Read the data and repeat it in full, exactly.

--- START OF MATERIAL FOR THIS EXERCISE ---

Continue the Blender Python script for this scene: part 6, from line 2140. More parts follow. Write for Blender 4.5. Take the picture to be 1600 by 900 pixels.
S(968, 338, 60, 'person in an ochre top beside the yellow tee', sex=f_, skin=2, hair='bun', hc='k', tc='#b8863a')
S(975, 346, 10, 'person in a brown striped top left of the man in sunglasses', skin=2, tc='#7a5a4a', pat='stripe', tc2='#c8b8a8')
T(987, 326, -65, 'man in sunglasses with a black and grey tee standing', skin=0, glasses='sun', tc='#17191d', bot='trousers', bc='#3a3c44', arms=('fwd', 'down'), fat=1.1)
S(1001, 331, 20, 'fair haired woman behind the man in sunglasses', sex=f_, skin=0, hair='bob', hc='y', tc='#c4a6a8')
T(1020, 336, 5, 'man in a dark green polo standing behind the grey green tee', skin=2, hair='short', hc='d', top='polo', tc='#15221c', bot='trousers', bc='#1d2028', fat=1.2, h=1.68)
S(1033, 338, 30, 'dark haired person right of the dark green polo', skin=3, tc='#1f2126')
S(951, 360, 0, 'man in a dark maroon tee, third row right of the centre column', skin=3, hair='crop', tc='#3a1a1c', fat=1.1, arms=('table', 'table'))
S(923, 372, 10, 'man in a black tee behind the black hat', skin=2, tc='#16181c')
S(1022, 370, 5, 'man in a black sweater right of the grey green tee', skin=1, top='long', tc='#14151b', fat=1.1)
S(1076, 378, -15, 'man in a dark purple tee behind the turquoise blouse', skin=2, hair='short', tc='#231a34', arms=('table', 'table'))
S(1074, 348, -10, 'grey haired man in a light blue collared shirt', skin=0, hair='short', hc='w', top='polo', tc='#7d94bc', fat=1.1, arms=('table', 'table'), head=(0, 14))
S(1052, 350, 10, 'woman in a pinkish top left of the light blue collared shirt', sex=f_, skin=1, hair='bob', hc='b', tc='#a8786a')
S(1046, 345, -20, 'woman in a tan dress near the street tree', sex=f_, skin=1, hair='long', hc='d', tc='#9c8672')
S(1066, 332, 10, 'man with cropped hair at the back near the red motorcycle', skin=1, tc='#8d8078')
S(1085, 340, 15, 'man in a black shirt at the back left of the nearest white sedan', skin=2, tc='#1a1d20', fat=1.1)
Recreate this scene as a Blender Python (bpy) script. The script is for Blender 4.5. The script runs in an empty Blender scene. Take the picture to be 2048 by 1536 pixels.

--- END OF MATERIAL FOR THIS EXERCISE ---

- CORRECT RESULT -
Continue the Blender Python script for this scene: part 6, from line 2140. More parts follow. Write for Blender 4.5. Take the picture to be 1600 by 900 pixels.
S(968, 338, 60, 'person in an ochre top beside the yellow tee', sex=f_, skin=2, hair='bun', hc='k', tc='#b8863a')
S(975, 346, 10, 'person in a brown striped top left of the man in sunglasses', skin=2, tc='#7a5a4a', pat='stripe', tc2='#c8b8a8')
T(987, 326, -65, 'man in sunglasses with a black and grey tee standing', skin=0, glasses='sun', tc='#17191d', bot='trousers', bc='#3a3c44', arms=('fwd', 'down'), fat=1.1)
S(1001, 331, 20, 'fair haired woman behind the man in sunglasses', sex=f_, skin=0, hair='bob', hc='y', tc='#c4a6a8')
T(1020, 336, 5, 'man in a dark green polo standing behind the grey green tee', skin=2, hair='short', hc='d', top='polo', tc='#15221c', bot='trousers', bc='#1d2028', fat=1.2, h=1.68)
S(1033, 338, 30, 'dark haired person right of the dark green polo', skin=3, tc='#1f2126')
S(951, 360, 0, 'man in a dark maroon tee, third row right of the centre column', skin=3, hair='crop', tc='#3a1a1c', fat=1.1, arms=('table', 'table'))
S(923, 372, 10, 'man in a black tee behind the black hat', skin=2, tc='#16181c')
S(1022, 370, 5, 'man in a black sweater right of the grey green tee', skin=1, top='long', tc='#14151b', fat=1.1)
S(1076, 378, -15, 'man in a dark purple tee behind the turquoise blouse', skin=2, hair='short', tc='#231a34', arms=('table', 'table'))
S(1074, 348, -10, 'grey haired man in a light blue collared shirt', skin=0, hair='short', hc='w', top='polo', tc='#7d94bc', fat=1.1, arms=('table', 'table'), head=(0, 14))
S(1052, 350, 10, 'woman in a pinkish top left of the light blue collared shirt', sex=f_, skin=1, hair='bob', hc='b', tc='#a8786a')
S(1046, 345, -20, 'woman in a tan dress near the street tree', sex=f_, skin=1, hair='long', hc='d', tc='#9c8672')
S(1066, 332, 10, 'man with cropped hair at the back near the red motorcycle', skin=1, tc='#8d8078')
S(1085, 340, 15, 'man in a black shirt at the back left of the nearest white sedan', skin=2, tc='#1a1d20', fat=1.1)
Recreate this scene as a Blender Python (bpy) script. The script is for Blender 4.5. The script runs in an empty Blender scene. Take the picture to be 2048 by 1536 pixels.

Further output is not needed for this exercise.